Any help is appreciated.
For more general values of CriterionVar, you can use outer to construct a logical matrix which you can use for indexing like this:
dat[2:4][outer(dat$CriterionVar, seq_along(names(dat)[-1]), ">=")] <- 1
In this example, this returns
dat
CriterionVar Var1 Var2 Var3
1 3 1 1 1
2 1 1 0 0
3 2 1 1 0
4 5 1 1 1
A second method using col, which returns a matrix of the column index, is a tad bit more direct:
dat[2:4][dat$CriterionVar >= col(dat[-1])] <- 1
and returns the desired result.
data
dat <-
structure(list(CriterionVar = c(3L, 1L, 2L, 5L), Var1 = c(0L,
0L, 0L, 0L), Var2 = c(0L, 0L, 0L, 0L), Var3 = c(0L, 0L, 0L, 0L
)), .Names = c("CriterionVar", "Var1", "Var2", "Var3"), class = "data.frame",
row.names = c(NA, -4L))
df[,-1] = lapply(2:NCOL(df), function(i) as.numeric(df[,1] >= (i-1)))
df
# CriterionVar Var1 Var2 Var3
#1 3 1 1 1
#2 1 1 0 0
#3 2 1 1 0
#4 5 1 1 1
DATA
df = structure(list(CriterionVar = c(3L, 1L, 2L, 5L), Var1 = c(1,
1, 1, 1), Var2 = c(1, 0, 1, 1), Var3 = c(1, 0, 0, 1)), .Names = c("CriterionVar",
"Var1", "Var2", "Var3"), row.names = c(NA, -4L), class = "data.frame")
I'm a big proponent of vapply: it's fast, and you know the shape of what it'll return.
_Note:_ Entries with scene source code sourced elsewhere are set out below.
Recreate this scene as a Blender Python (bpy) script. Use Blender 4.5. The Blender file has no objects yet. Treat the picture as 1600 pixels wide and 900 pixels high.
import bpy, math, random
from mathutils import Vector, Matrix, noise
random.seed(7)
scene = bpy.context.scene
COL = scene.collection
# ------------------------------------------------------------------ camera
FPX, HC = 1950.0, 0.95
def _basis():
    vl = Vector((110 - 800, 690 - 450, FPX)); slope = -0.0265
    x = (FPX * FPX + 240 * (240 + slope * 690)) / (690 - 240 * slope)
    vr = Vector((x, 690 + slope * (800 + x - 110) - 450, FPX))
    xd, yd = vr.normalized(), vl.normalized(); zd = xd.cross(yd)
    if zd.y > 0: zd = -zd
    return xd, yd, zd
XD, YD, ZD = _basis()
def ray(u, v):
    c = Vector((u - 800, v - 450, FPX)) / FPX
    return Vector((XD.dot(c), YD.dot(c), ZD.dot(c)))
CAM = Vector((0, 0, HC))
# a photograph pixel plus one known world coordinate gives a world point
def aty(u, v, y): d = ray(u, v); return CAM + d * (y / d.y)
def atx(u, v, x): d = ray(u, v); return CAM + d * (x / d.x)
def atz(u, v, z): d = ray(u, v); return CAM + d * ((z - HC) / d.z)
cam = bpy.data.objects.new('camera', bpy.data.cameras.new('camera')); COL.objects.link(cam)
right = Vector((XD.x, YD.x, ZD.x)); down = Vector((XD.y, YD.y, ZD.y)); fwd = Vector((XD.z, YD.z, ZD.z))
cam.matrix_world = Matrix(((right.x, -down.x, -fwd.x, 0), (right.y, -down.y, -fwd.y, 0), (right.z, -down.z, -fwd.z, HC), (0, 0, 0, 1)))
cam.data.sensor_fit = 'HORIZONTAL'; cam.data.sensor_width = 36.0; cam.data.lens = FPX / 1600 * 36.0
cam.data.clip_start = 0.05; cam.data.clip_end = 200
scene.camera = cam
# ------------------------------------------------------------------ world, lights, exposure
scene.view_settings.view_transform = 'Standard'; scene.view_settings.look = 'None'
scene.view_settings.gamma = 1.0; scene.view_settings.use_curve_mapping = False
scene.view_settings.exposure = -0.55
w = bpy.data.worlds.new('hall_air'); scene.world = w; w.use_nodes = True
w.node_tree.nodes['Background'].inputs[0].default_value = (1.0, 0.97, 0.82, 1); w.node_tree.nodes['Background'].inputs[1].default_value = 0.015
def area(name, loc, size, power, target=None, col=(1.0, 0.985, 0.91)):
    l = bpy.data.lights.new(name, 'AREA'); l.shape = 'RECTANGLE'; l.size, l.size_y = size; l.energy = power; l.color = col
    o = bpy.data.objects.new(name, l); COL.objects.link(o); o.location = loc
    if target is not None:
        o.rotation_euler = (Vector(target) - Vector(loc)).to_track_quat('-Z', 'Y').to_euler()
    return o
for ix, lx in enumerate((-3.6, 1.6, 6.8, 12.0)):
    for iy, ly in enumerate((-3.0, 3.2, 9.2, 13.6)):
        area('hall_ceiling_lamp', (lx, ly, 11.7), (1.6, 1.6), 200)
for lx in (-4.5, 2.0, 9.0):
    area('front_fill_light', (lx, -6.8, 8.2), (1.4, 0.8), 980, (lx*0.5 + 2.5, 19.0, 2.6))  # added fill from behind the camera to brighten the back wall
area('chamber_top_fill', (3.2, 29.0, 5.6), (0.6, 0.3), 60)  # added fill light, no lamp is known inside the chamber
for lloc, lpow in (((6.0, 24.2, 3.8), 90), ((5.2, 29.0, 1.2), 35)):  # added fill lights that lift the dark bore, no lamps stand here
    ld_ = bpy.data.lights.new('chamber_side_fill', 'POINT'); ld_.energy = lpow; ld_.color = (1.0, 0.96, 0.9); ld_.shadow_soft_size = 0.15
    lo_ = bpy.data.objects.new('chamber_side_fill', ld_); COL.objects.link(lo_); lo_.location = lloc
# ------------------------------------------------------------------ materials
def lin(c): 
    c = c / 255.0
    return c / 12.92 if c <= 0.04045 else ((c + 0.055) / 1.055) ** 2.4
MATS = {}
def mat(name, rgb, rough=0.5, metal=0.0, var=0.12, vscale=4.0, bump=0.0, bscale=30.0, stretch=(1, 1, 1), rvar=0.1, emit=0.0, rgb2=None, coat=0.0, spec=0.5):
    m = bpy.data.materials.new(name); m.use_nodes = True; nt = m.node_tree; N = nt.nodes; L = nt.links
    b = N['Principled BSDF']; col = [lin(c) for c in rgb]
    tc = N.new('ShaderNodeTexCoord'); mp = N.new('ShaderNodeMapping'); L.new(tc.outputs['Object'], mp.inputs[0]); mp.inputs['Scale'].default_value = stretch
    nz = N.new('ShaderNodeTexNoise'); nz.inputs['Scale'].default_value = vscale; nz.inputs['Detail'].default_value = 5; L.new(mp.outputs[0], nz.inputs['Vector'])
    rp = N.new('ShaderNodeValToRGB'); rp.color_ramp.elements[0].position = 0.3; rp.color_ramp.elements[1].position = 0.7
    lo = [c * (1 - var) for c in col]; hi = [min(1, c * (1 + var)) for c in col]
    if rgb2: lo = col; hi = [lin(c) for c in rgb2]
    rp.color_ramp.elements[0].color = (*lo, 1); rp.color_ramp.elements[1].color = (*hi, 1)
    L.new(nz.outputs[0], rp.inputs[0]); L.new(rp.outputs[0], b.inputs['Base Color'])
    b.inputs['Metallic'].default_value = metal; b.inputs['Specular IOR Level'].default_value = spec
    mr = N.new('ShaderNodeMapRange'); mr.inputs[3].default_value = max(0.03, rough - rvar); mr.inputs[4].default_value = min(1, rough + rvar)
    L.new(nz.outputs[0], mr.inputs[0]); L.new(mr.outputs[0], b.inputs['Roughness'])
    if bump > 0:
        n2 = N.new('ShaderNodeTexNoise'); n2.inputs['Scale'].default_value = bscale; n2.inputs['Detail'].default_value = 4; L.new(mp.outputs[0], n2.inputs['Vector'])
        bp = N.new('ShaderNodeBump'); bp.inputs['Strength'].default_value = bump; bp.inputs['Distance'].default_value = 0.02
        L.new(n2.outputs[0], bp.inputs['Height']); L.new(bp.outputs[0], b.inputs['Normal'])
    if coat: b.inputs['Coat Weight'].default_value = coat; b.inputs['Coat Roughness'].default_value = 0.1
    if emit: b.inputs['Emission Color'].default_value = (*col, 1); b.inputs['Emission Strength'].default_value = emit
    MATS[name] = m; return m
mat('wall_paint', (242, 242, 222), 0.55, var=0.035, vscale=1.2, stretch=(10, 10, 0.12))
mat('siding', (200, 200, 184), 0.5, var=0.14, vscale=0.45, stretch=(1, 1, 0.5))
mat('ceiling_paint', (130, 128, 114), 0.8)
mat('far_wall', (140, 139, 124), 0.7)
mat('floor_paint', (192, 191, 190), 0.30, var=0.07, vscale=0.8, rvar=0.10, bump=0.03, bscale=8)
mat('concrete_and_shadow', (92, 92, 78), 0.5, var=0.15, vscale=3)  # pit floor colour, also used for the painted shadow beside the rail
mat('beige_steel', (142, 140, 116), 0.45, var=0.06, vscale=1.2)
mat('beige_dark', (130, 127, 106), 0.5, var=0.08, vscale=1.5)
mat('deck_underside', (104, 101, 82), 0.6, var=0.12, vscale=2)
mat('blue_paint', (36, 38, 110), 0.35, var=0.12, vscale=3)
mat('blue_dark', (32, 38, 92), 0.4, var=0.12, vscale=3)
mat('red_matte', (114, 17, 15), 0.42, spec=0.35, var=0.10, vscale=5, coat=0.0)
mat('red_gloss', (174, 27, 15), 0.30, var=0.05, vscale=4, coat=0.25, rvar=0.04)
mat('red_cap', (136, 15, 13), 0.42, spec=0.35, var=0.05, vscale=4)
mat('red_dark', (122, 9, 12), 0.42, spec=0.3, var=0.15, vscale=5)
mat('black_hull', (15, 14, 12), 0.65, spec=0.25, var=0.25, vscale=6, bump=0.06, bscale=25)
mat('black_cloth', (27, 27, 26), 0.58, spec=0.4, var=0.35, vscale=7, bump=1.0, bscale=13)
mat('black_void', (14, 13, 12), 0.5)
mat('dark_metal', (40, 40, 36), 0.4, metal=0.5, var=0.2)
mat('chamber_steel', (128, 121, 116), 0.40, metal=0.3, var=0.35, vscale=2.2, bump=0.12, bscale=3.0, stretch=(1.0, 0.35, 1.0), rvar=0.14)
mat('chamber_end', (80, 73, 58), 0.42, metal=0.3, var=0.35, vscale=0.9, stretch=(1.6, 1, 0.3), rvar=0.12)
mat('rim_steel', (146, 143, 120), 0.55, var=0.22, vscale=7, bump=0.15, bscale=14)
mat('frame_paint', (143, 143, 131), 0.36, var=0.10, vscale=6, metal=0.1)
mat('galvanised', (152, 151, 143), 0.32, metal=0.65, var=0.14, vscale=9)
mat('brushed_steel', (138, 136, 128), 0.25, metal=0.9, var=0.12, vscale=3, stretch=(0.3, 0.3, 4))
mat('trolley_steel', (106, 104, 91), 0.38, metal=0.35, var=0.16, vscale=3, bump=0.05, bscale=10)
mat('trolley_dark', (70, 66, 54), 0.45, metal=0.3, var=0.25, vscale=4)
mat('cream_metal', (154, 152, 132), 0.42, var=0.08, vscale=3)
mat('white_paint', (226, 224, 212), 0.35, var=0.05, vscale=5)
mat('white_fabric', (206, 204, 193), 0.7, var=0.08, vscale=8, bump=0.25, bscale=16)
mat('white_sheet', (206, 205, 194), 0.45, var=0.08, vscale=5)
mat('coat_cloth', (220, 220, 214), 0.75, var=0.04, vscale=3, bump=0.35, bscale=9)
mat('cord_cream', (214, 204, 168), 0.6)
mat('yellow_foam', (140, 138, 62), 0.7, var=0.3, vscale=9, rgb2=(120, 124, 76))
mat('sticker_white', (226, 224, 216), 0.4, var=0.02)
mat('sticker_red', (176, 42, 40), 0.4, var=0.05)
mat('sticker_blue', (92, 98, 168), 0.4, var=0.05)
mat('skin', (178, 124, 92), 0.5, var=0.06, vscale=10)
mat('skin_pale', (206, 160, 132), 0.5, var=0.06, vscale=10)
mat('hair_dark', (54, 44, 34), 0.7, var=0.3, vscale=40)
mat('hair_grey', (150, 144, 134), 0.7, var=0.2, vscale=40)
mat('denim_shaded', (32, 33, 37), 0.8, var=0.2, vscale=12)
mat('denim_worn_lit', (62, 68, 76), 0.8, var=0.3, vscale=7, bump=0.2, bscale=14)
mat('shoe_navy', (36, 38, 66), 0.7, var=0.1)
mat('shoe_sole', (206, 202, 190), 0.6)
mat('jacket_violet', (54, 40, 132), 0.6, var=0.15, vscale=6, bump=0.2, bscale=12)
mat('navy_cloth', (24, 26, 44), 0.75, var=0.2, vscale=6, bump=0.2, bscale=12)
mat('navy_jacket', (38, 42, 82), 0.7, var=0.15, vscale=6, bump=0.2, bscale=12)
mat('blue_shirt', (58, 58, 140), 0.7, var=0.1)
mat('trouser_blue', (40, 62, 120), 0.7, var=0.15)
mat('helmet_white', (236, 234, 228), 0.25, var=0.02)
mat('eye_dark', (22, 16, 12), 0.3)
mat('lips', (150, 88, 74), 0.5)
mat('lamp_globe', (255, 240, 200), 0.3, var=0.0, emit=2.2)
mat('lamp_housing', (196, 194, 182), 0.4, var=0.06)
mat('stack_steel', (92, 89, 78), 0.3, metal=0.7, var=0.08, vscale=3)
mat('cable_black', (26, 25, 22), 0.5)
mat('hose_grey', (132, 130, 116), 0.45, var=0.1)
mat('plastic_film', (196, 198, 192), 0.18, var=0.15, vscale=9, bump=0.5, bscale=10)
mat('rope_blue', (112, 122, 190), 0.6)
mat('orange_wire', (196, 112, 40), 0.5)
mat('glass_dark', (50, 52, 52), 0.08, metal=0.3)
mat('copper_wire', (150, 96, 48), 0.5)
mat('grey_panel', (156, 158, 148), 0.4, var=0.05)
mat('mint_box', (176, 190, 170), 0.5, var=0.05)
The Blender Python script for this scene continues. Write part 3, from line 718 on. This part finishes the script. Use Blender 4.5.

The only problem is the resulting matrix is usually the "sideways" version of what you want. But t() fixes that easily enough.
n_var_cols <- 3
truncated_criterion <- pmin(dat[["CriterionVar"]], n_var_cols)
row_template <- rep_len(0, n_var_cols)
replace_up_to_index <- function(index) {
replace(row_template, seq_len(index), 1)
}
over_matrix <- vapply(
X = truncated_criterion,
FUN = replace_up_to_index,
FUN.VALUE = row_template
)
over_matrix <- t(over_matrix)
dat[, -1] <- over_matrix
dat
# CriterionVar Var1 Var2 Var3
# 1 3 1 1 1
# 2 1 1 0 0
# 3 2 1 1 0
# 4 5 1 1 1
There was some bookkeeping in the first three lines, but nothing too bad. I used pmin() to restrict the criteria values to be no greater than the number of VarN columns.